I'll also note that I'm assuming that gay men and lesbians would be equally likely to seek marriage, which is pretty likely false - I'd wager that lesbians are more likely to seek marriage than gays, though this is just a hunch. If that's true, it would further undermine the argument that gay marriage would provide an increase in the proportion of weak and unstable marriages.
It's true that the government has a vested interest in promoting the familial structure most likely to result in stable and loving families. However, for this to be a valid point, you'd have to show that promoting gay marriage would undermine this. In fact, allowing gays to marry will make it easier for gays to adopt, which will ease the problem we have with our gout of guardian-less children. Whether or not a gay couple makes for a worse parental experience than a straight couple - and there's little evidence that it does - it clearly makes for a better parental experience than having no parents. Increasing adoption rates will certainly not "harm the family".

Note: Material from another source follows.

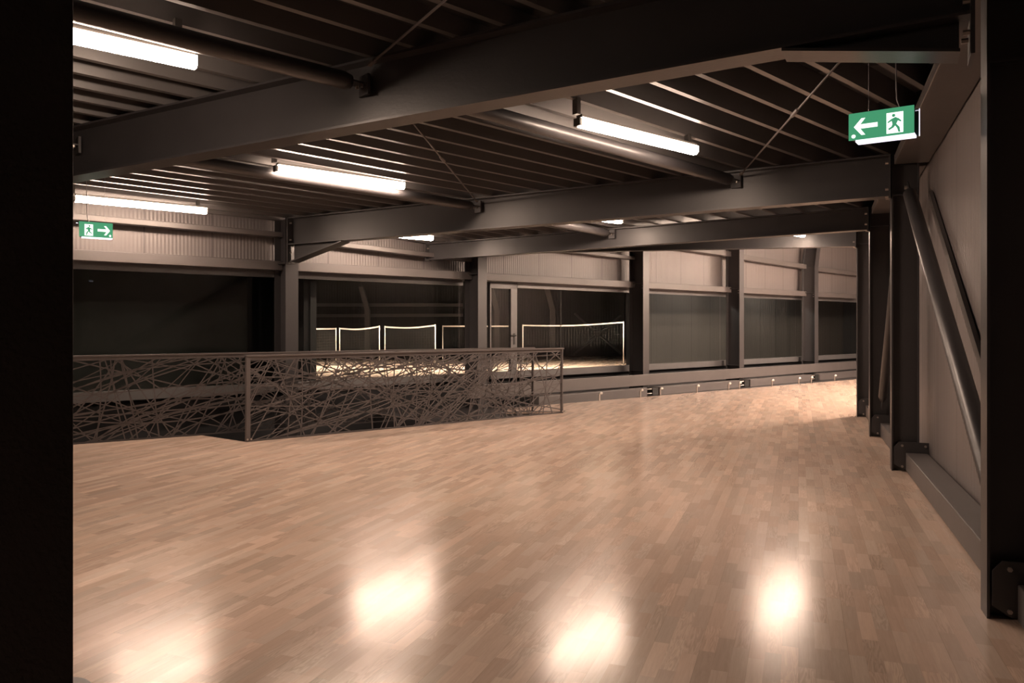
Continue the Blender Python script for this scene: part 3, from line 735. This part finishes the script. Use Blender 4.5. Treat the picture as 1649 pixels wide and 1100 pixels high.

In summary, we have here a collection of weak almost-points that might kinda-sorta be construed as arguing against gay marriage. Weighed against this, we have the arguments that allowing gay marriage will definitely help gays achieve equality and dignity in our nation, that it would make a whole lot of people happy, and that any harm allegedly done to non-gays would be so minor as to be easily ignored. We have a lot of tiny pseudo-points against, and several huge definite-points in favor.
QED, or something.
And thus we end up with George W. Bush in the White House for 8 years.
Because the invisible man in the sky told us another man's butt is a no-no. A woman's butt is a go-go.
Any sex other than vaginal is sodomy. That includes penis + boybutt, penis + girlbutt, penis + mouth, penis + breasts, and vagina + mouth.